大崎上島町カーボンリサイクル関連施設の視察を行いました
会員向け活動の一環として、広島県大崎上島町にある、カーボンリサイクルに関連する施設(大崎クールジェン株式会社、カーボンリサイクル実証研究拠点)の視察を実施いたしました。
●開催日時 2025年1月15日(水)10:15~15:00
●開催場所 カーボンリサイクル実証研究拠点及び大崎クールジェン株式会社
■大崎クールジェンプロジェクト/大崎クールジェン株式会社
大崎クールジェン株式会社は、「革新的低炭素石炭火力発電」の実現を目指し、中国電力株式会社と電源開発株式会社の出資により、2009年7月に設立された会社です。大崎クールジェンプロジェクトは、上記「革新的低炭素石炭火力発電」の実現を目指すプロジェクトとして開始され、経済産業省・NEDOの支援を受けながら2012~2022年度の11年間で以下の3段階での実証事業が行われました。
2023年度からは、これまでの実証内容に加え、カーボンニュートラルに向けたさらなる石炭火力発電の可能性を追求するため、木質バイオマス混焼による酸素吹石炭ガス化複合発電の実証研究を行っており、現在はその実証データの取りまとめを行っています。
■カーボンリサイクル実証研究拠点の概要説明/JCOAL
こちらの拠点は、NEDOプロジェクトとして2020年下期より整備が開始されました。「基礎研究エリア」「実証研究エリア」「藻類研究エリア」の3区域で構成され、2022年5月に全エリアの整備が完了し、設備共用が開始されました。これまで拠点において、カーボンリサイクルに関する実証研究が11件進められており(うち1事業は終了)、大崎クールジェン㈱で分離・回収したCO2をパイプラインで拠点まで輸送し、大学や企業等が進める各種要素技術開発や実証研究に利用しています。

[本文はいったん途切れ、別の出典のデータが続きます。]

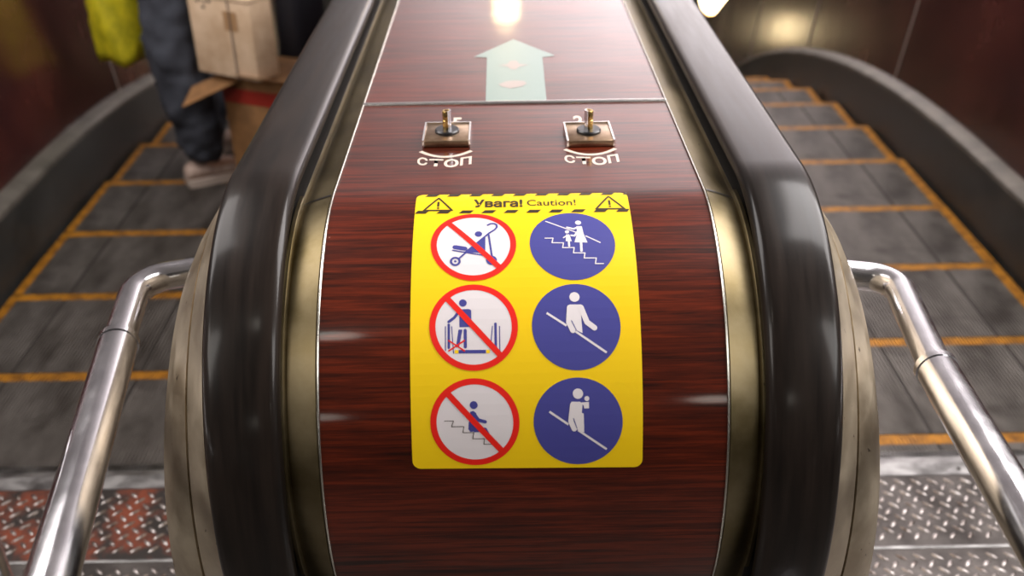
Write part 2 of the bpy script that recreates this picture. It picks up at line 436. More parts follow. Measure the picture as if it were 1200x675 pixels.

なお、技術視察や拠点内の研究者との交流を目的とした、国内外から多くの視察を受け入れており、前日までに205団体、2,102名を受け入れてるとのことです。
■海水を用いた有価物併産カーボンリサイクル技術実証と応用製品の研究開発/株式会社ササクラ・早稲田大学
こちらの研究では、海水に含まれるマグネシウムを利用し、炭酸マグネシウムとしてCO2の固定化を目指した技術実証を進めています。20t/dayの海水から、石膏、芒硝、食塩の生産を経ながらマグネシウムを高純度化させ、乾燥・脱水・熱分解プロセスにより生産した酸化マグネシウムに、大崎クールジェン㈱で分離・回収したCO2を添加して気固接触法で得られる炭酸マグネシウムは、コンクリートや建設資材としての利用が見込まれています。
■微細藻類由来SAFの製造に係る研究開発/IMAT(一般社団法人日本微細藻類技術協会)
微細藻類が成長過程で蓄える油脂を抽出して改質する技術を開発することにより、SAF(Sustainable Aviation Fuel)として脱炭素化に貢献する航空燃料の供給を目指しています。
環境調節することで多様な気候を模した環境下での微細藻類種の培養、乾燥・抽出工程を開発するとともに、それらの測定・分析手法や培養方法・条件の標準化に関する研究も行っています。
■まとめ
今回の視察では、カーボンリサイクルの基幹技術でもあるCO2分離回収技術や、分離回収されたCO2の用途として研究が進められている最先端の各種カーボンリサイクル技術について、実際に設備を見て、担当者より直接話を聞くことで、理解を深めていただきました。
参加者からは、「施設視察の貴重な機会をいただいたことに感謝。また人的交流も図ることができた」「実際の設備を見ながら説明頂くことで、よりイメージが鮮明となりました。また実証試験の移り変わりも改めて学び直す部分もあり、大変勉強になりました」といった、大変嬉しい感想をいただきました。今後も、会員の皆さまにとって有益なイベントや情報を提供してまいりますので、引き続きよろしくお願いいたします。